Lived with George Henry Lewes who was married but separated from his wife, their relationship causing a scandal and losing them friends. Some distanced themselves but she was also aware that she compromised them being seen in their presence.
Signed herself Marian or Mary Ann Lewes and talked of her husband challenging conventions.
On the one hand, she rebelled against society but, on the other, had a strong need to be accepted.
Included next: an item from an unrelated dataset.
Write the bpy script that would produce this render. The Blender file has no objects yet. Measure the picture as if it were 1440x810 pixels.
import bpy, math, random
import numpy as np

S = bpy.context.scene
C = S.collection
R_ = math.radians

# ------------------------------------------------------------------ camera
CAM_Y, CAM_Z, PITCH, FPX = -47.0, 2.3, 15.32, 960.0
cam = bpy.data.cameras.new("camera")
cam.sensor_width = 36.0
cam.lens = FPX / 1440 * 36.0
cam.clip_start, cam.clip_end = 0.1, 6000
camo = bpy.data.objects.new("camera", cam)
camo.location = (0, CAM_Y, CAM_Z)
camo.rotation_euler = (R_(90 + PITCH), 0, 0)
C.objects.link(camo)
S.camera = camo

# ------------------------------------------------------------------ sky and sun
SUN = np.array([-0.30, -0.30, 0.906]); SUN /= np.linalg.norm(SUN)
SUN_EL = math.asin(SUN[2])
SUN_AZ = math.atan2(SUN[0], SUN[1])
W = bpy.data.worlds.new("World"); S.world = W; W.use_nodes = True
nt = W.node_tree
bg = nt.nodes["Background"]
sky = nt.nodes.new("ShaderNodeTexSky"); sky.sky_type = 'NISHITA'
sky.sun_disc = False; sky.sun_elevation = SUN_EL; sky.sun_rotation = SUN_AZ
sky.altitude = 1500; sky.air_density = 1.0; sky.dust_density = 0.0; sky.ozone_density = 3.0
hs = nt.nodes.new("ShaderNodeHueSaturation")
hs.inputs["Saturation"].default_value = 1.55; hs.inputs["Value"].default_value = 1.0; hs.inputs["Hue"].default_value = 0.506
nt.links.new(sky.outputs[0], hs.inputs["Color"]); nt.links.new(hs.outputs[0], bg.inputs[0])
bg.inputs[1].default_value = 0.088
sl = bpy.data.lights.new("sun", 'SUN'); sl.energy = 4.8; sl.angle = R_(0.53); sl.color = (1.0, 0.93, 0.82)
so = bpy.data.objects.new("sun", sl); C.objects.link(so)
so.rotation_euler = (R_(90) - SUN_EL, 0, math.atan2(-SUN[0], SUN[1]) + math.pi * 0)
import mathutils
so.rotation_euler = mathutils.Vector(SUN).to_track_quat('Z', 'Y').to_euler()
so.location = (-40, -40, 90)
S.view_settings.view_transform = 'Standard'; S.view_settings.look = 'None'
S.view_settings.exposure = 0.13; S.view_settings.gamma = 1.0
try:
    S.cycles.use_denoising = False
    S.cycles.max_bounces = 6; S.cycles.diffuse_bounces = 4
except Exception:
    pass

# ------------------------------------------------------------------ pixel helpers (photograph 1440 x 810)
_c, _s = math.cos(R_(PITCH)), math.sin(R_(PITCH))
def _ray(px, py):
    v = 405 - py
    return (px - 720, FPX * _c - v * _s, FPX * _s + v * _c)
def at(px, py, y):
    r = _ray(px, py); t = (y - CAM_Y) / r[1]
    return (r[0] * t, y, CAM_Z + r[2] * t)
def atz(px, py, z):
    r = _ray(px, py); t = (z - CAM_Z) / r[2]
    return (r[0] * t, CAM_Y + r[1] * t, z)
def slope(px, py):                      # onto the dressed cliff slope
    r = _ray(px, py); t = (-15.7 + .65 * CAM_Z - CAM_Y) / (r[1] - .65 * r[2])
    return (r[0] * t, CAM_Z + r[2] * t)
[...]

Further scandalised society only 18 months after Lewes’ death marrying John Walter Cross, a man 20 years her junior.
Connection to Bloomsbury
1850-1851 Studied at Ladies’ College.
1861 Registered to use the British Museum Reading Room – researched Romola here but she disliked working in the space. George Lewes accessed what she needed when possible or they went together.
Female networks
Very extensive including: Barbara Leigh Smith Bodichon, Bessie Rayner Parkes, Caroline Bray, Elma (née Fraser) Stuart, Emily Davies, Frances Eleanor Trollope, Harriet Martineau, Hertha Ayrton, Maria Lewis (former teacher), Octavia Hill, Sarah Hennell.
Works include
1846 Translation of The Life of Jesus, Critically Examined by David Friedrich Strauss.
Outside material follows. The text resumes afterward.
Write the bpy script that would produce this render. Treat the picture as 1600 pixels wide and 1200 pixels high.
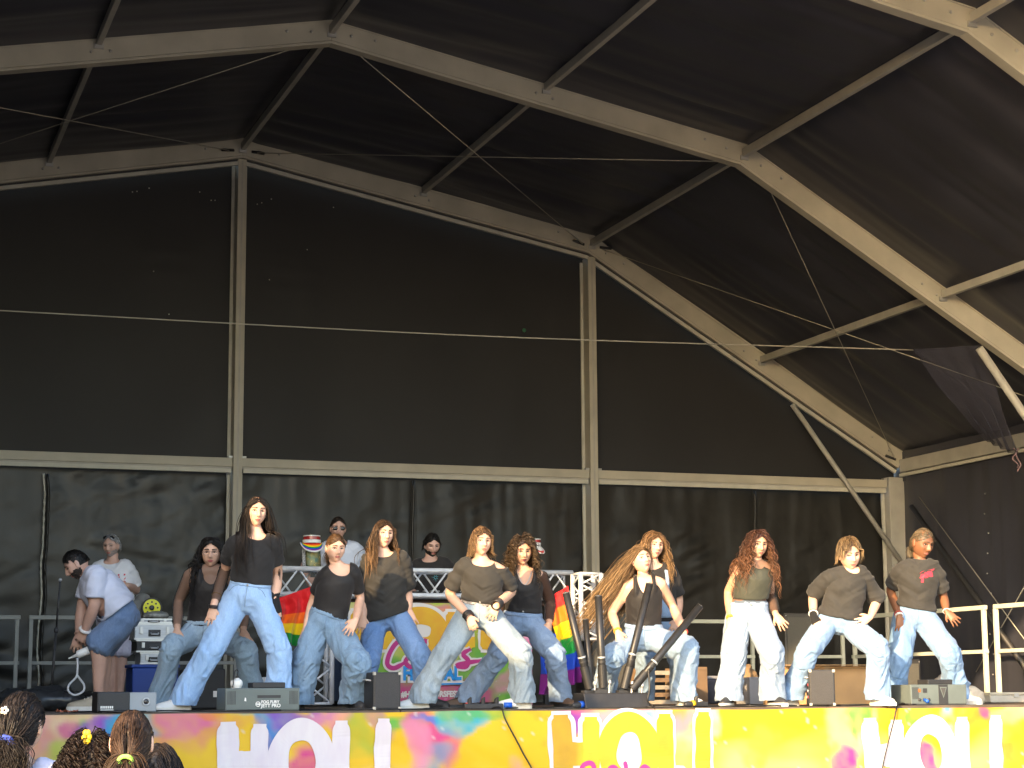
import bpy, bmesh, math, random
import numpy as np
from mathutils import Vector, Matrix
from mathutils.bvhtree import BVHTree

for o in list(bpy.data.objects):
    bpy.data.objects.remove(o, do_unlink=True)
scene = bpy.context.scene
COL = scene.collection
random.seed(7)
RNG = np.random.default_rng(7)
R = math.radians

# ------------------------------------------------------------ camera
FPX, PITCH, YAW, ROLL = 3038.7, 0.1573, 0.3366, -0.0063      # focal length in pixels of a 1600 wide picture
CAM = np.array([-4.9418, -25.0263, 0.1227])
FW = np.array([math.sin(YAW)*math.cos(PITCH), math.cos(YAW)*math.cos(PITCH), math.sin(PITCH)])
_r = np.array([math.cos(YAW), -math.sin(YAW), 0.0]); _u = np.cross(_r, FW)
RT = _r*math.cos(ROLL)+_u*math.sin(ROLL); UP = -_r*math.sin(ROLL)+_u*math.cos(ROLL)
camd = bpy.data.cameras.new('camera'); cam = bpy.data.objects.new('camera', camd); COL.objects.link(cam)
camd.sensor_width = 36; camd.lens = FPX/1600*36; camd.clip_start = .1; camd.clip_end = 4000
M = Matrix.Identity(4)
for i in range(3):
    M[i][0] = RT[i]; M[i][1] = UP[i]; M[i][2] = -FW[i]; M[i][3] = CAM[i]
cam.matrix_world = M
scene.camera = cam

# ------------------------------------------------------------ sky, sun, exposure
SUN_AZ, SUN_EL = 48.0, 17.5           # degrees: sun stands to the left behind the camera (measured from -Y towards -X)
sx = -math.sin(R(SUN_AZ))*math.cos(R(SUN_EL)); sy = -math.cos(R(SUN_AZ))*math.cos(R(SUN_EL)); sz = math.sin(R(SUN_EL))
world = bpy.data.worlds.new('World'); scene.world = world; world.use_nodes = True
wn = world.node_tree; wn.nodes.clear()
sky = wn.nodes.new('ShaderNodeTexSky'); sky.sky_type = 'NISHITA'; sky.sun_disc = False
sky.sun_elevation = R(SUN_EL); sky.sun_rotation = math.atan2(sx, sy)
sky.air_density = 1.0; sky.dust_density = 1.6; sky.altitude = 50
bg = wn.nodes.new('ShaderNodeBackground'); bg.inputs[1].default_value = 0.15
wo = wn.nodes.new('ShaderNodeOutputWorld')
wn.links.new(sky.outputs[0], bg.inputs[0]); wn.links.new(bg.outputs[0], wo.inputs[0])
sl = bpy.data.lights.new('sun', 'SUN'); sl.energy = 2.1; sl.angle = R(.5); sl.color = (1.0, .68, .35)
so = bpy.data.objects.new('sun', sl); COL.objects.link(so)
so.rotation_euler = Vector((sx, sy, sz)).to_track_quat('Z', 'Y').to_euler()
scene.view_settings.view_transform = 'Standard'; scene.view_settings.look = 'None'
scene.view_settings.exposure = 2.4; scene.view_settings.gamma = 1.0
scene.render.resolution_x = 1024; scene.render.resolution_y = 768
scene.render.engine = 'CYCLES'
scene.cycles.max_bounces = 6; scene.cycles.transparent_max_bounces = 12

# ------------------------------------------------------------ pixel <-> place helpers (1600 x 1200 picture)
def ray(px, py):
    return FW + RT*((px-800)/FPX) + UP*((600-py)/FPX)
def W(px, py, Y):                     # point seen at a pixel, on the plane y = Y
    d = ray(px, py); return CAM + d*((Y-CAM[1])/d[1])
def Wx(px, py, X):
    d = ray(px, py); return CAM + d*((X-CAM[0])/d[0])
def Wd(px, py, depth):
    return CAM + ray(px, py)*depth
def depth_at(px, Y):
    d = ray(px, 1000); return (Y-CAM[1])/d[1]
def XZ(px, py, Y):
    p = W(px, py, Y); return p[0], p[2]

# ------------------------------------------------------------ noise
def _hash(i, j, k):
    h = (i.astype(np.int64)*374761393 + j.astype(np.int64)*668265263 + k.astype(np.int64)*2147483647) & 0xffffffff
    h = ((h ^ (h >> 13))*1274126177) & 0xffffffff
    return ((h ^ (h >> 16)) & 0xffff)/65535.0
def vnoise(p):
    p = np.asarray(p, float); f = np.floor(p); t = p-f; t = t*t*(3-2*t); f = f.astype(np.int64)
    i, j, k = f[:, 0], f[:, 1], f[:, 2]; out = 0
    for a in (0, 1):
        for b in (0, 1):
            for c in (0, 1):
                w = (t[:, 0] if a else 1-t[:, 0])*(t[:, 1] if b else 1-t[:, 1])*(t[:, 2] if c else 1-t[:, 2])
                out = out + w*_hash(i+a, j+b, k+c)
    return out*2-1
def fbm(p, o=3):
    p = np.asarray(p, float); s = 0; a = 1.0
    for q in range(o):
        s = s + a*vnoise(p*(2**q)+17.3*q); a *= .5
    return s
def ridge(p, o=2):
    p = np.asarray(p, float); s = 0; a = 1.0
    for q in range(o):
        s = s + a*(1-2*np.abs(vnoise(p*(2**q)+9.1*q))); a *= .5
    return s

# ------------------------------------------------------------ materials
MATS = {}
def mat(name, col, rough=.6, metal=0.0, var=0.0, vscale=6.0, bump=0.0, bscale=60.0, spec=.5, col2=None, alpha=1.0, coat=0.0, stretch=None, attr=None, sub=0.0, emit=0.0, detail=4.0, sheen=0.0):
    if name in MATS: return MATS[name]
    m = bpy.data.materials.new(name); MATS[name] = m; m.use_nodes = True
    nt = m.node_tree; b = nt.nodes['Principled BSDF']
    b.inputs['Base Color'].default_value = (*col, 1); b.inputs['Roughness'].default_value = rough
    b.inputs['Metallic'].default_value = metal; b.inputs['Specular IOR Level'].default_value = spec
    b.inputs['Alpha'].default_value = alpha
    if coat: b.inputs['Coat Weight'].default_value = coat; b.inputs['Coat Roughness'].default_value = .25
    if sub: b.inputs['Subsurface Weight'].default_value = sub; b.inputs['Subsurface Radius'].default_value = (.012, .005, .003); b.inputs['Subsurface Scale'].default_value = 1.0
    if sheen: b.inputs['Sheen Weight'].default_value = sheen
    tc = nt.nodes.new('ShaderNodeTexCoord'); mp = nt.nodes.new('ShaderNodeMapping')
    nt.links.new(tc.outputs['Object'], mp.inputs[0])
    if stretch: mp.inputs['Scale'].default_value = stretch
    base = None
    if attr:
        at = nt.nodes.new('ShaderNodeAttribute'); at.attribute_name = attr; base = at.outputs['Color']
        nt.links.new(base, b.inputs['Base Color'])
    if var or col2:
        n = nt.nodes.new('ShaderNodeTexNoise'); n.inputs['Scale'].default_value = vscale; n.inputs['Detail'].default_value = detail
        nt.links.new(mp.outputs[0], n.inputs[0])
        rp = nt.nodes.new('ShaderNodeValToRGB'); rp.color_ramp.elements[0].position = .3; rp.color_ramp.elements[1].position = .7
        if col2: rp.color_ramp.elements[0].color = (*col, 1); rp.color_ramp.elements[1].color = (*col2, 1)
        else:
            rp.color_ramp.elements[0].color = (*[c*(1-var) for c in col], 1); rp.color_ramp.elements[1].color = (*[min(1, c*(1+var)) for c in col], 1)
        nt.links.new(n.outputs[0], rp.inputs[0])
        if attr:
            rp.color_ramp.elements[0].color = (1-var,)*3+(1,); rp.color_ramp.elements[1].color = (1, 1, 1, 1)
            mx = nt.nodes.new('ShaderNodeMix'); mx.data_type = 'RGBA'; mx.blend_type = 'MULTIPLY'; mx.inputs[0].default_value = 1
            nt.links.new(base, mx.inputs[6]); nt.links.new(rp.outputs[0], mx.inputs[7]); nt.links.new(mx.outputs[2], b.inputs['Base Color'])
        else: nt.links.new(rp.outputs[0], b.inputs['Base Color'])
        rr = nt.nodes.new('ShaderNodeMapRange'); rr.inputs[3].default_value = max(.02, rough-.1); rr.inputs[4].default_value = min(1, rough+.1)
        nt.links.new(n.outputs[0], rr.inputs[0]); nt.links.new(rr.outputs[0], b.inputs['Roughness'])
    if bump:
        n2 = nt.nodes.new('ShaderNodeTexNoise'); n2.inputs['Scale'].default_value = bscale; n2.inputs['Detail'].default_value = 3
        nt.links.new(mp.outputs[0], n2.inputs[0])
        bp = nt.nodes.new('ShaderNodeBump'); bp.inputs['Strength'].default_value = bump; bp.inputs['Distance'].default_value = .01
        nt.links.new(n2.outputs[0], bp.inputs['Height']); nt.links.new(bp.outputs[0], b.inputs['Normal'])
    return m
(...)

1854 Translation of The Essence of Christianity by Feuerbach, Ludwig.
1856 Translation of The Ethics of Benedict de Spinoza by de Spinoza, Benedict.
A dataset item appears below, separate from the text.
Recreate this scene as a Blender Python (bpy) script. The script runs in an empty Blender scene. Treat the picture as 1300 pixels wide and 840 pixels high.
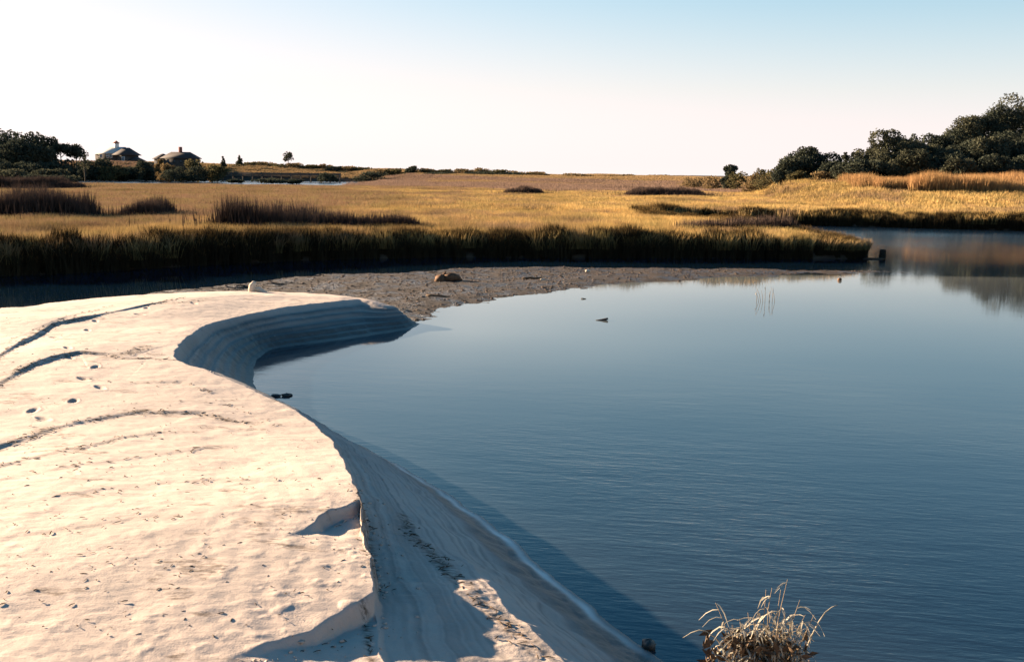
import bpy, math, random
import numpy as np
from mathutils import Vector, Matrix

random.seed(7)
rng = np.random.default_rng(7)
sc = bpy.context.scene
COL = sc.collection

# ------------------------------------------------------------------ camera
CAM_H = 4.5
FPX = 1276.0                                    # focal length in pixels of a 1300 px wide frame
PITCH = math.atan(200 / FPX)
ROLL = 0.0100
fwd = np.array([0, math.cos(PITCH), -math.sin(PITCH)])
up0 = np.array([0, math.sin(PITCH), math.cos(PITCH)])
rt0 = np.array([1.0, 0, 0])
RT = rt0 * math.cos(ROLL) + up0 * math.sin(ROLL)
UP = up0 * math.cos(ROLL) - rt0 * math.sin(ROLL)
cam = bpy.data.cameras.new('camera')
cam_ob = bpy.data.objects.new('camera', cam)
COL.objects.link(cam_ob)
cam.sensor_width = 36.0
cam.lens = 36.0 * FPX / 1300.0
cam.clip_start = 0.1
cam.clip_end = 9000
M = Matrix(((RT[0], UP[0], -fwd[0], 0), (RT[1], UP[1], -fwd[1], 0), (RT[2], UP[2], -fwd[2], CAM_H), (0, 0, 0, 1)))
cam_ob.matrix_world = M
sc.camera = cam_ob

# ------------------------------------------------------------------ light
SUN_AZ = -61.0                                   # degrees clockwise from the view direction (+Y)
SUN_EL = 14.0
world = bpy.data.worlds.new('World')
sc.world = world
world.use_nodes = True
wn = world.node_tree.nodes
wl = world.node_tree.links
sky = wn.new('ShaderNodeTexSky')
sky.sky_type = 'NISHITA'
sky.sun_disc = False
sky.sun_elevation = math.radians(SUN_EL)
sky.sun_rotation = math.radians(SUN_AZ)
sky.altitude = 0
sky.air_density = 1.0
sky.dust_density = 0.3
sky.ozone_density = 3.0
sep = wn.new('ShaderNodeSeparateColor'); com = wn.new('ShaderNodeCombineColor')
wl.new(sky.outputs[0], sep.inputs[0])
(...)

1856 Scenes of Clerical Life
1859 Adam Bede
1860 The Mill on the Floss
1861 Silas Marner
1863 Romola
1866 Felix Holt; the Radical
1867 Poem O May I Join the Choir Invisible published in The Legend of Jubal and Other Poems 1878 (the poem she is now most remembered for)
1872 Middlemarch
1876 Daniel Deronda
Further reading
George Eliot Archive – Home · George Eliot Archive
See also: Mathilde Blinds biography of George Eliot for the Eminent Women Series ed by John H Ingram 1883
George Eliot : Mathilde Blind : Free Download, Borrow, and Streaming : Internet Archive
The Choir Invisible
O May I join the choir invisible
Of those immortal dead who live again
In minds made better by their presence: live
In pulses stirr’d to generosity,
In deeds of daring rectitude, in scorn
For miserable aims that end with self,
In thoughts sublime that pierce the night like stars,
And with their mild persistence urge man’s search
To vaster issues.
So to live is heaven:
To make undying music in the world,
Breathing as beauteous order that controls
With growing sway the growing life of man.
So we inherit that sweet purity
For which we struggled, fail’d, and agoniz’d
With widening retrospect that bred despair.
Rebellious flesh that would not be subdued,
A vicious parent shaming still its child,
Poor anxious penitence, is quick dissolv’d;
Its discords, quench’d by meeting harmonies,
Die in the large and charitable air.
And all our rarer, better, truer self,
That sobb’d religiously in yearning song,
That watch’d to ease the burthen of the world,
Laboriously tracing what must be,
And what may yet be better,—saw within
A worthier image for the sanctuary,
And shap’d it forth before the multitude,
Divinely human, raising worship so
To higher reverence more mix’d with love,—
That better self shall live till human Time
Shall fold its eyelids, and the human sky
Be gather’d like a scroll within the tomb Unread forever.
This is life to come,
Which martyr’d men have made more glorious
For us who strive to follow. May I reach
That purest heaven, be to other souls
The cup of strength in some great agony,
Enkindle generous ardor, feed pure love,
Beget the smiles that have no cruelty,
Be the sweet presence of a good diffus’d,
And in diffusion ever more intense!
So shall I join the choir invisible
Whose music is the gladness of the world.